The centre will be in direct control of the police and the law and order in Jammu and Kashmir
Highlights
- The state has been split into two Union Territories - J&K and Ladakh
- The centre will be in direct control of police and law and order in J&K
- With the bifurcation of J&K, the number of states has come down to 28
Srinagar: Jammu and Kashmir is no longer a state and as of midnight on Wednesday, is two union territories - Jammu and Kashmir and Ladakh. Following the birth of two union territories nearly three months after the central government scrapped Jammu and Kashmir's decades-old special status under Article 370, President's rule imposed in undivided Jammu and Kashmir in June 2018 has been revoked, according to a government notification.
The Home Ministry, in a notification on Wednesday, replaced the state of Jammu and Kashmir with the "union territory of Jammu and Kashmir" and announced omission of "permanent residents or hereditary state subjects". In the late night notification, the ministry's Jammu and Kashmir division announced a slew of measures, including application of central laws. "... there are references in the state laws that have been applied to the Union Territory of Jammu and Kashmir, and the Union Territory of Ladakh to the expressions 'permanent residents' or 'hereditary state subjects'..., wherever they occur, shall be omitted," it said.
The two new Union Territories have come into existence on the 144th birth anniversary of Sardar Vallabhbhai Patel, who is credited for the merger of over 560 princely states into the Union of India. Today, October 31, is also celebrated as National Unity Day.
With the bifurcation of Jammu and Kashmir, the number of states in India has come down to 28 and the number of Union Territories has gone up to nine. While Jammu and Kashmir will continue to have a legislature, like in Puducherry, Ladakh will be without one, like Chandigarh.
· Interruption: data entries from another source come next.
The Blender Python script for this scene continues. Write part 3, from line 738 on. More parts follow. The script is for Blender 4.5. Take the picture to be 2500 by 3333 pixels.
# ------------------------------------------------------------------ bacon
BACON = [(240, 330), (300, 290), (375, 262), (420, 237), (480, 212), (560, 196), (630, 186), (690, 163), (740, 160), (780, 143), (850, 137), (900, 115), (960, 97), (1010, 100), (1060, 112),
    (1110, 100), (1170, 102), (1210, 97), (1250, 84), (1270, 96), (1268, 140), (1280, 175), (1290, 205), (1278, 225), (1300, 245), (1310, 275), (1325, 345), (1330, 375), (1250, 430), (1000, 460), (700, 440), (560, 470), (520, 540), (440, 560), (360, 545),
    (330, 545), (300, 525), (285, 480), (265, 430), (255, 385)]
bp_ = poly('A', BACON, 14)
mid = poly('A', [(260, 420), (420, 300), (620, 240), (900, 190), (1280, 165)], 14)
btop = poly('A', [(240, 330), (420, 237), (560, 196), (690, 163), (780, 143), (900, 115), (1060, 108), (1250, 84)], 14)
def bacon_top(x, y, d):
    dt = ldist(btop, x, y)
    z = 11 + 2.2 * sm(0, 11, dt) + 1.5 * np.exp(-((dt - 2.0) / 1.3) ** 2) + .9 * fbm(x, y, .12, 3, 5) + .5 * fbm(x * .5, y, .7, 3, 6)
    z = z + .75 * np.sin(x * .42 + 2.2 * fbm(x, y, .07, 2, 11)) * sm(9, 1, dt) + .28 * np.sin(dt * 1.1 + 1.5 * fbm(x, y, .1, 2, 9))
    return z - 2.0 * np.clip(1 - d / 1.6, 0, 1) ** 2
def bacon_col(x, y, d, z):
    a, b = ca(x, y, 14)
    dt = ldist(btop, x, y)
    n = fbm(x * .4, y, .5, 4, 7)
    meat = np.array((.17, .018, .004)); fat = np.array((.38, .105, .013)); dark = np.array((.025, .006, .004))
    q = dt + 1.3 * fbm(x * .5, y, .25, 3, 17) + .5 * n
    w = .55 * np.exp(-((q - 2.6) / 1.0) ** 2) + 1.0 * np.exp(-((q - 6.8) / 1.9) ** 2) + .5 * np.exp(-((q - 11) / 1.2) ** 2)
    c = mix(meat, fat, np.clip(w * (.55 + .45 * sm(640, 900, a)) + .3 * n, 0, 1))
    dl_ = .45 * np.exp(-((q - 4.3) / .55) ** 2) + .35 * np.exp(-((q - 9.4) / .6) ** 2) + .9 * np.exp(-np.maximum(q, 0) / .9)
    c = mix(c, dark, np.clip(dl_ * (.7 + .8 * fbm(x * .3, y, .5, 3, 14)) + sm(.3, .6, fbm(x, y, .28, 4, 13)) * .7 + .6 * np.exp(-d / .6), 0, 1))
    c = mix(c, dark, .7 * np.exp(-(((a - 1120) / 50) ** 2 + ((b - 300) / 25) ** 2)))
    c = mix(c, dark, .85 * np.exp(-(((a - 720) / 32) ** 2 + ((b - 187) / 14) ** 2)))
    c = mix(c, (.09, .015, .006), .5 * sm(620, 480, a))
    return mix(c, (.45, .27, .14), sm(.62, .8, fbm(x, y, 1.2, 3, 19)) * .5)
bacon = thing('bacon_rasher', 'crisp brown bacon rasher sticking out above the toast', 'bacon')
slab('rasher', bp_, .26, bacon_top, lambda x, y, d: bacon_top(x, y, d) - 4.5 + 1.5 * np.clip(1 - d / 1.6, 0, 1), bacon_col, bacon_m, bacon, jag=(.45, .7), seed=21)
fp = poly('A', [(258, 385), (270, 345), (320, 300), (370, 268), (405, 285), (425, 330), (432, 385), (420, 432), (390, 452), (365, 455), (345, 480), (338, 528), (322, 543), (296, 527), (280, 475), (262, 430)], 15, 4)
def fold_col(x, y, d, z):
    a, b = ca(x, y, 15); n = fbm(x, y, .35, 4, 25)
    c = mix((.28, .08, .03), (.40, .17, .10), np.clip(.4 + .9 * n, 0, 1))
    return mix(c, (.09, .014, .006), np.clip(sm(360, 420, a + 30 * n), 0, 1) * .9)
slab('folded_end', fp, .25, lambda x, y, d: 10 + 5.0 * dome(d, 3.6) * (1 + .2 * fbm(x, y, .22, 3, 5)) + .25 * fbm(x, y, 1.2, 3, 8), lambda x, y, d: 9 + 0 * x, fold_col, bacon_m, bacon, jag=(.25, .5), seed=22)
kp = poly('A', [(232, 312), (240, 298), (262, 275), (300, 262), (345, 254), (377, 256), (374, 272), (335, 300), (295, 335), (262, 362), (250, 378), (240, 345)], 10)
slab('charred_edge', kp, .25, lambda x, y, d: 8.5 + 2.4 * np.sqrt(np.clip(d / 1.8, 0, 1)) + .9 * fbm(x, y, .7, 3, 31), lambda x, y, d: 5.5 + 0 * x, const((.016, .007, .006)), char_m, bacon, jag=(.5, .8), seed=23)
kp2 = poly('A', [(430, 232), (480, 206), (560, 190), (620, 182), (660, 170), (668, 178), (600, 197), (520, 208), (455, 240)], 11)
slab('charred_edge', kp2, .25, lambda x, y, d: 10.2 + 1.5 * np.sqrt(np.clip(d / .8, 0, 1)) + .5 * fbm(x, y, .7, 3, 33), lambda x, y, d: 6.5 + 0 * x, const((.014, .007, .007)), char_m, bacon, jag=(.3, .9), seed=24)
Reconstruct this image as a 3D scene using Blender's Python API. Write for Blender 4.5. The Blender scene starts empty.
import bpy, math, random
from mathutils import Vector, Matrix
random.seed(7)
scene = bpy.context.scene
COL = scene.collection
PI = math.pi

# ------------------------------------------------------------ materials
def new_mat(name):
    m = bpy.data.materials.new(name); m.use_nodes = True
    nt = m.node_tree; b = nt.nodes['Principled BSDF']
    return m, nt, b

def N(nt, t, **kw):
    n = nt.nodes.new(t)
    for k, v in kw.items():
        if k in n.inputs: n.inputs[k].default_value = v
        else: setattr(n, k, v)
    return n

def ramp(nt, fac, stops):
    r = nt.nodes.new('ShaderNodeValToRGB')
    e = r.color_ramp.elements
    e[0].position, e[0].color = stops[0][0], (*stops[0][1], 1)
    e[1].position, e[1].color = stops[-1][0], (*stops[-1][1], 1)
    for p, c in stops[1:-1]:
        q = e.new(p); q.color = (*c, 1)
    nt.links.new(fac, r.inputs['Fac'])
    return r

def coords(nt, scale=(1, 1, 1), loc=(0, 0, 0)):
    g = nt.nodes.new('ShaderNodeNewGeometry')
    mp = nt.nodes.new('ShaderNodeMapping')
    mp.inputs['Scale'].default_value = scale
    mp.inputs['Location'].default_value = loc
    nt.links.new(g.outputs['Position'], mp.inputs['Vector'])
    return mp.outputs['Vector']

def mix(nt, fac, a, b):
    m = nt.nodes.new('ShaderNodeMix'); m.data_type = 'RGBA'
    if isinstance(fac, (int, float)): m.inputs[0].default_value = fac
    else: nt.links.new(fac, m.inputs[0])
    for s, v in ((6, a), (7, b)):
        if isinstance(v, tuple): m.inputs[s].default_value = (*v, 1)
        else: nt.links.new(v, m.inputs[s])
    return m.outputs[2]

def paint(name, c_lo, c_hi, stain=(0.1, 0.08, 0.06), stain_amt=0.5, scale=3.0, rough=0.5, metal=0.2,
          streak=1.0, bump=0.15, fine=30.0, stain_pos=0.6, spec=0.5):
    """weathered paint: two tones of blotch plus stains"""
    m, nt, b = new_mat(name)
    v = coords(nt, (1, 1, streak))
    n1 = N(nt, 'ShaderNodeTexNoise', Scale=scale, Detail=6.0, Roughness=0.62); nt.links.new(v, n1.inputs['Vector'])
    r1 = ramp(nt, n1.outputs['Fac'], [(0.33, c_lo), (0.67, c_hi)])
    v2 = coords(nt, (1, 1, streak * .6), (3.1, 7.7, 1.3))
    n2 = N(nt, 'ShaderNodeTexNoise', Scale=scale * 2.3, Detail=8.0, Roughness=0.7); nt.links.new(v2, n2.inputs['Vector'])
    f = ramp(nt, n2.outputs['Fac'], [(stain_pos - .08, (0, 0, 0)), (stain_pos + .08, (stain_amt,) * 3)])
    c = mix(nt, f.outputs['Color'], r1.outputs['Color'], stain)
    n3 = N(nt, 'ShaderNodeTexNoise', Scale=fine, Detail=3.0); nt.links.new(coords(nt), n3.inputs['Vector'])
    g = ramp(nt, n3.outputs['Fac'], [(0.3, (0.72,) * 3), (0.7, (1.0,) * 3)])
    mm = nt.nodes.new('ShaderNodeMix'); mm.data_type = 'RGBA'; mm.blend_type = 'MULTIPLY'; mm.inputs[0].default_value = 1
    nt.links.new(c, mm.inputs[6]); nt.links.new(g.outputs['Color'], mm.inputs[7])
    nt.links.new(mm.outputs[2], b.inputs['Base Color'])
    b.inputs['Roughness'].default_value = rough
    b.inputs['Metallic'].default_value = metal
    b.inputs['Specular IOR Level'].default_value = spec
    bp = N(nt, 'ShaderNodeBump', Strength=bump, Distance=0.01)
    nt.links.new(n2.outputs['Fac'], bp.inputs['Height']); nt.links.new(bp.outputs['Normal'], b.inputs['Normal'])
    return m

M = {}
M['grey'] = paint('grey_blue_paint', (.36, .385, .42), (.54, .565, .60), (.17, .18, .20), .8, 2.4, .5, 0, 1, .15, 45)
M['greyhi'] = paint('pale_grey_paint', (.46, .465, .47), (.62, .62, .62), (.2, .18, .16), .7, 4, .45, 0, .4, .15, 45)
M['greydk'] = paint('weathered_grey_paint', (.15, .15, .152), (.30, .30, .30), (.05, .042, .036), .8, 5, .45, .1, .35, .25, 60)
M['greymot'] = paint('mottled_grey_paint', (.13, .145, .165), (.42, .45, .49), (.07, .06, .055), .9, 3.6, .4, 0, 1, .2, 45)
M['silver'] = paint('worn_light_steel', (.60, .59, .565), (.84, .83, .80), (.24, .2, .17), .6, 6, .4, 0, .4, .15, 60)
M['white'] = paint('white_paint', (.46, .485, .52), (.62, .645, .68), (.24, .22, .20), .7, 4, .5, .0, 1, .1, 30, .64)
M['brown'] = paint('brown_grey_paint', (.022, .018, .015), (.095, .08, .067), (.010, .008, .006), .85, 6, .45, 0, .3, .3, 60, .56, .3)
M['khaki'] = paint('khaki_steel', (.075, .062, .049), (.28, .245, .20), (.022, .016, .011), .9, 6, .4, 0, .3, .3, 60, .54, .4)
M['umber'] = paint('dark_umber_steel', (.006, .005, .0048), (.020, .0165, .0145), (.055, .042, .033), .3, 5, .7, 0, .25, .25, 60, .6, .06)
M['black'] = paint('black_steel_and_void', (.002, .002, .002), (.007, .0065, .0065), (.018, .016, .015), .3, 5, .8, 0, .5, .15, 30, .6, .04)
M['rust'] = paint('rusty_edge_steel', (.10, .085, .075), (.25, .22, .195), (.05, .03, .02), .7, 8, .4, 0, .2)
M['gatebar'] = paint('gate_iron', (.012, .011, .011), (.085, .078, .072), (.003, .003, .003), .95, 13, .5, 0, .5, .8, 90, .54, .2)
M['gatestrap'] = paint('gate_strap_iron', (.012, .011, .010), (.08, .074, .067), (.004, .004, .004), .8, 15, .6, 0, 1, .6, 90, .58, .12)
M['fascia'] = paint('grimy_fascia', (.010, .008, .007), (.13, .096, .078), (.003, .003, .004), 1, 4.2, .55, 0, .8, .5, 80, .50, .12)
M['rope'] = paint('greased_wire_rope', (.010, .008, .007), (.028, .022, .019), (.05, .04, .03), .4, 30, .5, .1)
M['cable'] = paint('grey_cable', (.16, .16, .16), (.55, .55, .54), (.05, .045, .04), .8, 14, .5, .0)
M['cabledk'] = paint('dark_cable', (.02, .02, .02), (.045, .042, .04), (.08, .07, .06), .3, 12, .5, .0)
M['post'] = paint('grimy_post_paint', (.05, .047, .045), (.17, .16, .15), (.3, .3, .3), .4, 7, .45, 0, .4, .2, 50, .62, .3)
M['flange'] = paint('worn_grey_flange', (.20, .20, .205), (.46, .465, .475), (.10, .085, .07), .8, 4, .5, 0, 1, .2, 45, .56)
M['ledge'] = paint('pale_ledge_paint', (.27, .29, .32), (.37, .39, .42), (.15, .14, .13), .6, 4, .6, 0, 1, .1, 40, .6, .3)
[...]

Jammu and Kashmir also gets its first Lieutenant Governor when Girish Chandra Murmu, the Union Expenditure Secretary, takes oath; former Defence Secretary Radha Krishna Mathur was sworn in this morning as the Lieutenant Governor of Ladakh.
The centre will be in direct control of the police and law and order in Jammu and Kashmir, while decisions on land will be the elected government's jurisdiction. Ladakh will be under the direct control of the central government, which will administer it through the Lieutenant Governor.
The Narendra Modi-government had ended special status to Jammu and Kashmir on August 5, fulfilling the BJP's long-standing promise to do so in the first 100 days of its second term in power. The government reasoned that both Article 370 and 35A were "constitutionally vulnerable" and discriminatory and inhibited the development of the state.
Hundreds of local politicians including former Chief Ministers Farooq Abdullah, Omar Abdullah and Mehbooba Mufti have been under detention since the government announced the sweeping changes on August 5.
The restrictions, especially the clampdown on communication, were necessary to prevent a possible backlash and terror strikes following the Article 370 decision and would be withdrawn in phases, the government had said.
The government has also said that Jammu and Kashmir will not stay a Union Territory and its statehood will be restored at an "appropriate time" after "normalcy" returns.